Sweeping David Milne Exhibition Launches at the Vancouver Art Gallery

Image: David Milne, “Reflected Forms,” 1917, watercolour on paper, Art Gallery of Greater Victoria, Women’s Committee Cultural Fund, Photo: Stephen Topfer, Art Gallery of Greater Victoria

With the summer’s often scorching heat, a day at the gallery is a welcome respite. The Vancouver Art Gallery (VAG) has recently launched incredibly exciting and ambitious programming that runs into September 2018.

Particularly noteworthy is their David Milne: Modern Painting exhibition, a wide-ranging and shifting look at the work of one of Canada’s foremost artists of his time.

David Milne: Modern Painting, which runs until September 9, 2018, is located on the ground floor of the VAG and consists of over ninety works (oil and watercolour) by Milne, as well as collected sketches and other miscellany (eg photographs, battlefield postcards, field survey maps). Brought together, this impressive collection, curated by Ian A.C. Dejardin and Sarah Milroy and first shown in London, offers an in-depth exploration of the artistic evolution and milieu of Milne during the first half of the twentieth century. This Milne exhibition is especially noteworthy because one of such scope has not been mounted in thirty years.

Milne (1882-1953), who was born and died in Ontario, produced work that very much emerged from the often turbulent political, national, and economic contexts in which he lived. His work oscillates between deep immersion in the activity of his world and complete isolation from people and a turning instead toward nature.

The paintings, which span many gallery rooms, are organized in a chronological and geographic arc, beginning with “The New York Years” when Milne trained at the Art Students League from 1903 to 1906 and visited galleries where he was influenced by the work of Cézanne and Matisse. Works from this time show vivid New York street scenes, the colours bold and energetic.

Yellow Billboards, c. 1912, oil on canvas; Photo Taken by Tara Lee

The exhibition then traces his time “Into the Woods” 180 kilometres north of New York City where Milne experimented with his own singular style before it examines his “Document of War” based on his WWI commission recording the battlefields in France and Belgium. These pieces evidence an unflinching willingness to use visual form, space, and short brushstrokes to show the blankness and shattering disruption of such violent conflict.

The Bend in the Arras-Lens Road above Vimy Village, June 11, 1919, watercolour over graphite on wave paper; Photo Taken by Tara Lee

What makes the trajectory of the paintings displayed so interesting are the refinement and distilling of Milne’s artistic practice. In “Aftermath,” works are drawn from a period in which the painter engaged in chosen isolation in a hut on the side of Alander Mountain. Milne focused on stripping down to essential brush strokes, working on colour harmony, and really illuminating seemingly unnoticeable natural objects, like tree stumps.
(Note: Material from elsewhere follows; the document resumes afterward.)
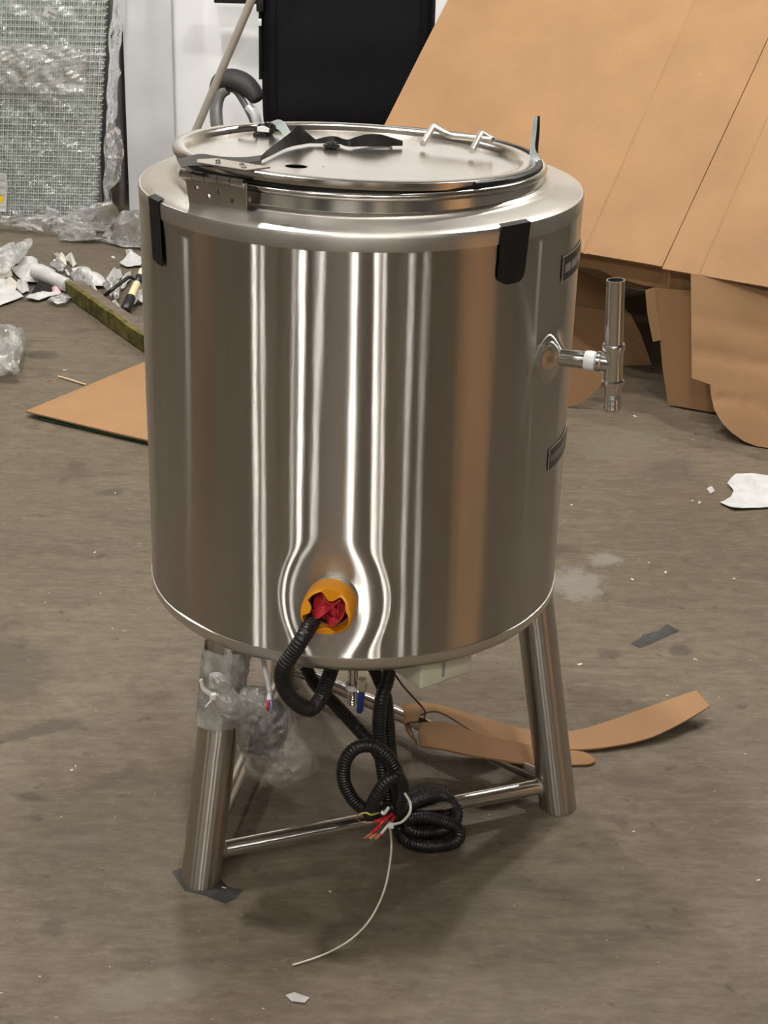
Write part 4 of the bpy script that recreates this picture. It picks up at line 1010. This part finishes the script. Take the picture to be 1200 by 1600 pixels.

Drift on the Stump, 1921, oil on canvas; Photo Taken by Tara Lee

The last two sections of the exhibitions treat Milne’s “Return to Canada” to Temagami, where he depicted the gritty realities of abandoned mineshafts, as well as water lilies (inspired by Monet) found in the woods; and “A Sudden Opening” at Six Mile Lake near Georgian Bay where he finally found an artistic community and played with spare depictions of nature, such as sky and horizon.

One Small Maple, 1936, oil on canvas; Photo Taken by Tara Lee

Overall, fans of Milne, both new and old, will appreciate an exhibition that gives a thoughtful sense of his personal and artistic transitions, in addition to their visual intertwinements. Milne’s style is inflected by his evolving contexts, but also very much his own.

Further information can be found on-line.

Two other new exhibitions are also currently on-going at the VAG.

Site Unseen (runs until September 9, 2018)

Photo Taken by Tara Lee

Also located on the ground floor, Site Unseen is a photography exhibition that poses questions regarding notions of in/visibility and the changing elements of perception and image manipulation. It features various capturings of urban and rural landscape that play with viewer expectations as well as push the boundaries of distortion, colour intensification, and framing. What is taken-for-granted becomes strange and novel.

Cabin Fever (runs until September 30, 2018)

Photo Taken by Tara Lee

On the second floor, Cabin Fever offers a comprehensive look at the many facets and symbolic resonances of cabin culture. Offering both a historical and cultural examination of the cabin, the exhibition features a wealth of items, from models of cabins around the world to cabin chic attire. The thematic divisions (eg “Shelter,” “Utopia,” and “Porn”) encourage viewers to think of how cabins are more than just structures in the woods, but instead come to materialize both aspirations and fears related to humans and the wilderness, as well as society.